YOUR INSTRUCTIONS:
Answer with one number only: the number of lines that contain "from".

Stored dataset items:

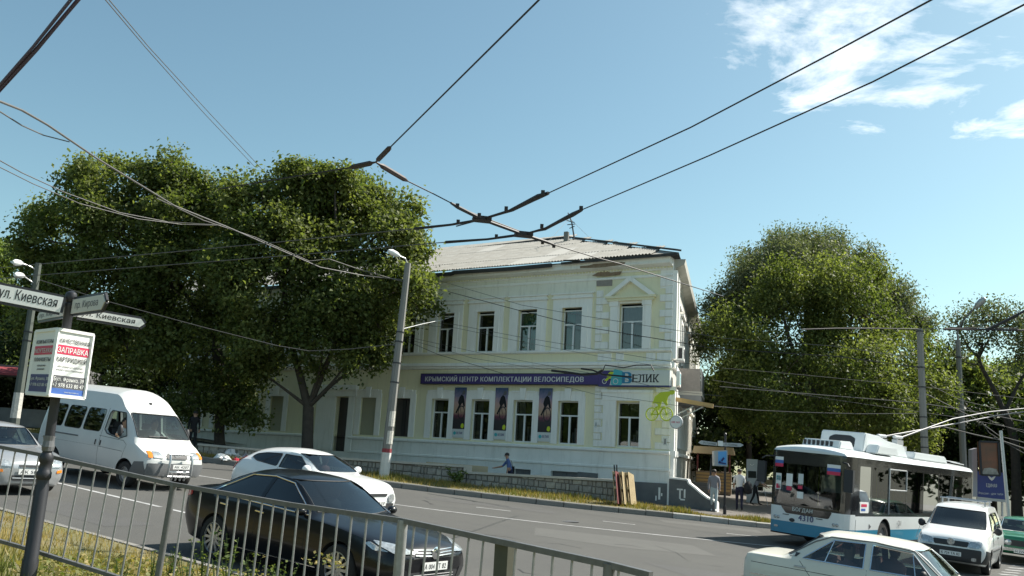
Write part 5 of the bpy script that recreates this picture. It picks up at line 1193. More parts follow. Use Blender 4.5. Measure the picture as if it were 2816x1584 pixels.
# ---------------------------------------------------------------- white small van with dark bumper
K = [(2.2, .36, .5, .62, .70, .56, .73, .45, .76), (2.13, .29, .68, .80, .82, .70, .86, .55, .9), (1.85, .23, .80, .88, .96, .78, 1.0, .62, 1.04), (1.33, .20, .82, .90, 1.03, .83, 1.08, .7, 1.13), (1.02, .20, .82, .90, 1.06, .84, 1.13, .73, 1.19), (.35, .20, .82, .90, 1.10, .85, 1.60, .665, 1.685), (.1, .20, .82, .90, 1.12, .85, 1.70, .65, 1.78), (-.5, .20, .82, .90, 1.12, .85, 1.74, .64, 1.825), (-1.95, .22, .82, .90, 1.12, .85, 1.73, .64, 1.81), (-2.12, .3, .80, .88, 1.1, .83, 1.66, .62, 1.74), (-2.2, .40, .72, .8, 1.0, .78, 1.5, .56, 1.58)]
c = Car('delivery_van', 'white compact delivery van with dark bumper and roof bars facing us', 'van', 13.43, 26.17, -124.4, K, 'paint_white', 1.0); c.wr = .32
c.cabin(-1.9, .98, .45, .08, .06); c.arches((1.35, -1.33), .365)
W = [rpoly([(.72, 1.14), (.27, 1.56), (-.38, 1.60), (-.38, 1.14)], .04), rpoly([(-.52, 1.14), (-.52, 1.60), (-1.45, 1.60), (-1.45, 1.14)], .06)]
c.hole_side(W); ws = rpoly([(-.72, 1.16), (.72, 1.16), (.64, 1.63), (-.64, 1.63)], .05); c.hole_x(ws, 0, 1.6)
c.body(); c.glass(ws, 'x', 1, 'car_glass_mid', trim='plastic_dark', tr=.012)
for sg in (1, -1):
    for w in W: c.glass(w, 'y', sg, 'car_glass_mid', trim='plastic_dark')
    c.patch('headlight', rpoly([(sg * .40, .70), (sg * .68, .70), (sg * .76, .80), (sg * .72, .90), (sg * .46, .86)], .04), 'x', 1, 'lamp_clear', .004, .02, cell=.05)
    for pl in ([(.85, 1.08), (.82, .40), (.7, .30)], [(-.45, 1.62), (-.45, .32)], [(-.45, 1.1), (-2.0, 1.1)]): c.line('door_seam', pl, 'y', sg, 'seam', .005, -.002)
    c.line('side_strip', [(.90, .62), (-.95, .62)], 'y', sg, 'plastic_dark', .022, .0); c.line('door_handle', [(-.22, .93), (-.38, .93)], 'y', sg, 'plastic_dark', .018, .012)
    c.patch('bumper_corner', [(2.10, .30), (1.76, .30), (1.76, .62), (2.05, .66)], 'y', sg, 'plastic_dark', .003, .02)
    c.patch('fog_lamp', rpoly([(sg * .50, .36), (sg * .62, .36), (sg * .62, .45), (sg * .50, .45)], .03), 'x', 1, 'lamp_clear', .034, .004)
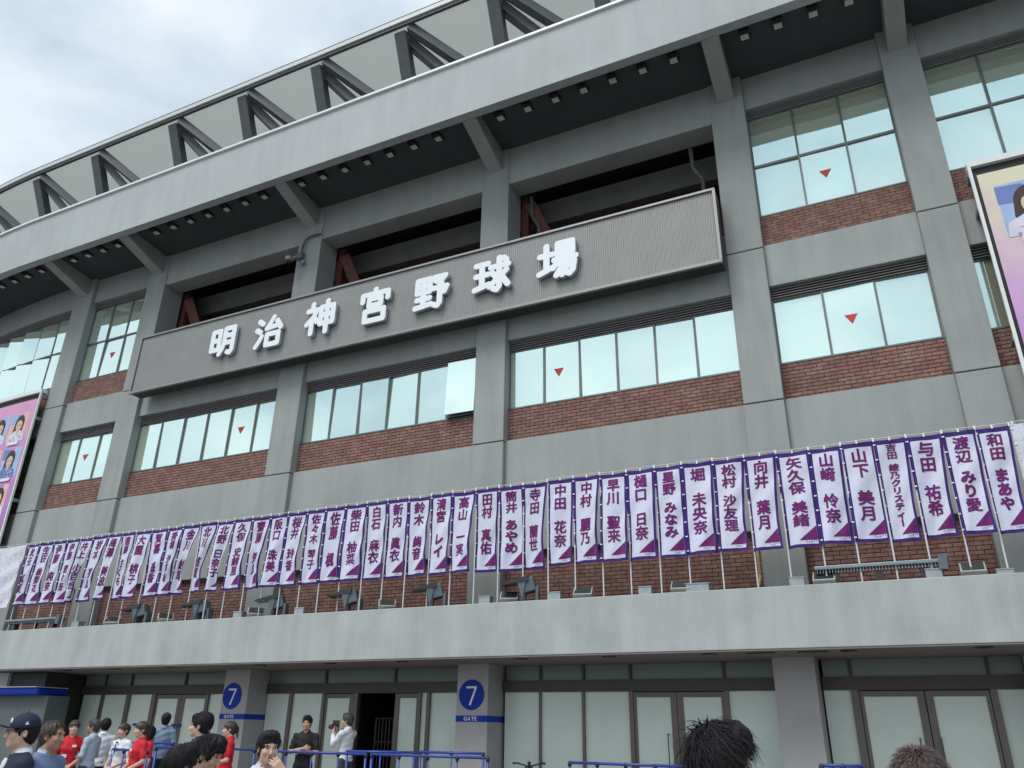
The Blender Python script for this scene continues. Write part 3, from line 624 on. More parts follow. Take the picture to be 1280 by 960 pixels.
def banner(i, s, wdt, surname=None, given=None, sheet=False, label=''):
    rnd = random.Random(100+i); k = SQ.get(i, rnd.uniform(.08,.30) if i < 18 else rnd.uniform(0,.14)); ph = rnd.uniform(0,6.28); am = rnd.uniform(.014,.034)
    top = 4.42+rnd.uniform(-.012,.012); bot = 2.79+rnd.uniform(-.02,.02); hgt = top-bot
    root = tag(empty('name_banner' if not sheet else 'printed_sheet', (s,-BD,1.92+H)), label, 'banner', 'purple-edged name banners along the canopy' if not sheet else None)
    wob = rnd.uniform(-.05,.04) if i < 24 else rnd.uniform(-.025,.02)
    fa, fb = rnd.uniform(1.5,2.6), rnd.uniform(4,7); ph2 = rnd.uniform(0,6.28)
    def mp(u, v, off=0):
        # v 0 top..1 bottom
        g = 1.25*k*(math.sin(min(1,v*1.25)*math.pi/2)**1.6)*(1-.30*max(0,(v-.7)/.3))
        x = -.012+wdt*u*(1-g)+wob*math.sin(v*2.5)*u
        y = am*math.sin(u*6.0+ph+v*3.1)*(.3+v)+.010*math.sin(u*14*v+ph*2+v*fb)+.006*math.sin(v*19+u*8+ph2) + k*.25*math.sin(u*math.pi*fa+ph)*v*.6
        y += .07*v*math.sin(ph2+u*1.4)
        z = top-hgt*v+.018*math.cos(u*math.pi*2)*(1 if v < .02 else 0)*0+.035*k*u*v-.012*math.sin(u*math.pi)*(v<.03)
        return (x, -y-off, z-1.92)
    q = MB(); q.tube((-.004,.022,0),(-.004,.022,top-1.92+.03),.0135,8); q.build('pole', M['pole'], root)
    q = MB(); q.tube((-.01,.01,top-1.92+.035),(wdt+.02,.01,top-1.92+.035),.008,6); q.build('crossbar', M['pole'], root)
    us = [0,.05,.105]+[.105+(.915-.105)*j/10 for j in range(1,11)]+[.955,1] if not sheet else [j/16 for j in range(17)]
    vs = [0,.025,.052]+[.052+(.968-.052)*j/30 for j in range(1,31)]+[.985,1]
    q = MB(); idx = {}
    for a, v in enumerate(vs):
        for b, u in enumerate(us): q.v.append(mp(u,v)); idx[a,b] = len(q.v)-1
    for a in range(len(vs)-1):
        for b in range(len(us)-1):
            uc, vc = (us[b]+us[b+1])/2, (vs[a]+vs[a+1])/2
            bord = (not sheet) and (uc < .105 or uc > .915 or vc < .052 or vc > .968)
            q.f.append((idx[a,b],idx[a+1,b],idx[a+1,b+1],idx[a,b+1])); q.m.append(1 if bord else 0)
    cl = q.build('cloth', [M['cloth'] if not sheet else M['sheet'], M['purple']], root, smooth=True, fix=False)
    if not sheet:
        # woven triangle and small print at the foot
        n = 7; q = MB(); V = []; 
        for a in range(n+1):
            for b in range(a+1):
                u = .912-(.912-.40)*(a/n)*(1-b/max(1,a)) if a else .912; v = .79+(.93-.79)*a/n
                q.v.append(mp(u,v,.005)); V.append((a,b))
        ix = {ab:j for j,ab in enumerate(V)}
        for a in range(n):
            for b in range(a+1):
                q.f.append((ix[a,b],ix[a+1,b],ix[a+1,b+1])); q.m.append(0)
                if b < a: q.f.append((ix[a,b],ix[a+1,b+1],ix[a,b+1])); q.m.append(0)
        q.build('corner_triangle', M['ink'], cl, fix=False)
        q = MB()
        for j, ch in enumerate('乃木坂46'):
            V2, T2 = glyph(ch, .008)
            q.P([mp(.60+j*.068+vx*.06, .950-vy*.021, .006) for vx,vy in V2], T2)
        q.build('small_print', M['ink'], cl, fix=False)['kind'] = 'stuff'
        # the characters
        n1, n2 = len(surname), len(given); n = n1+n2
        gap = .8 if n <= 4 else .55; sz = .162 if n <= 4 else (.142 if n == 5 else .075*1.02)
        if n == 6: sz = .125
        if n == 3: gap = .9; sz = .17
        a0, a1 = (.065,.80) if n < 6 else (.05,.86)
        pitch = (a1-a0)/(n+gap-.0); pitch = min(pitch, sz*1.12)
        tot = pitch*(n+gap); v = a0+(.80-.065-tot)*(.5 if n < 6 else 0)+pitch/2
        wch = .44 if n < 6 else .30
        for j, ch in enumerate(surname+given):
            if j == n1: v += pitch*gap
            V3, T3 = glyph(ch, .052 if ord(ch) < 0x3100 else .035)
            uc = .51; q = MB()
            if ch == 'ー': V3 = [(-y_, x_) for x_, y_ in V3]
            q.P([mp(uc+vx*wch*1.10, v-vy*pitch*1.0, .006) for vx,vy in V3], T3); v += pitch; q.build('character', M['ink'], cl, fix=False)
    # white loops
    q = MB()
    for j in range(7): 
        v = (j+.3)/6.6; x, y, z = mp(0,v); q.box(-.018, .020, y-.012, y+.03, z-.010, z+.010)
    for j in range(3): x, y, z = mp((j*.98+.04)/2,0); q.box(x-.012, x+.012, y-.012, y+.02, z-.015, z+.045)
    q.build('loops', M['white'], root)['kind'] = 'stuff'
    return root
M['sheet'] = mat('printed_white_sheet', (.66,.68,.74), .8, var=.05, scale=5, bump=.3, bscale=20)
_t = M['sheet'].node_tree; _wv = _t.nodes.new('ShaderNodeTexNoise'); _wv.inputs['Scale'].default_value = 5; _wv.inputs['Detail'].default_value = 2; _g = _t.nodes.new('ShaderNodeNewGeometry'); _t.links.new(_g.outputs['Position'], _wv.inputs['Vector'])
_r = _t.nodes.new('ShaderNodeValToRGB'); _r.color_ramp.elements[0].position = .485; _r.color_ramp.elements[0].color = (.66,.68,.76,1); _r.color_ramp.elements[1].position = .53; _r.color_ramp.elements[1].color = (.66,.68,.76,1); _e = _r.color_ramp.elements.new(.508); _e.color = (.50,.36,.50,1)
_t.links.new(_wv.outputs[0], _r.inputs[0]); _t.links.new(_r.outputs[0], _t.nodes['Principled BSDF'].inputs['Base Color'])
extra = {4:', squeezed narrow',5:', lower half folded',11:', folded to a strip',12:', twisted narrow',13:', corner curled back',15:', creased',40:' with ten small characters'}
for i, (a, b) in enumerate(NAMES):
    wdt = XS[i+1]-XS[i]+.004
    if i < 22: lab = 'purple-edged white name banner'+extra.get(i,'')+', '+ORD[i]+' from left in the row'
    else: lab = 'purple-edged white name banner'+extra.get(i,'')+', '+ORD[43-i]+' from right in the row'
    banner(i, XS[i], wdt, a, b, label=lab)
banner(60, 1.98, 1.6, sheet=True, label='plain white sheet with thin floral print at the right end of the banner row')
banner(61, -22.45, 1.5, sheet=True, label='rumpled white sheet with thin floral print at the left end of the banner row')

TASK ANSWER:
3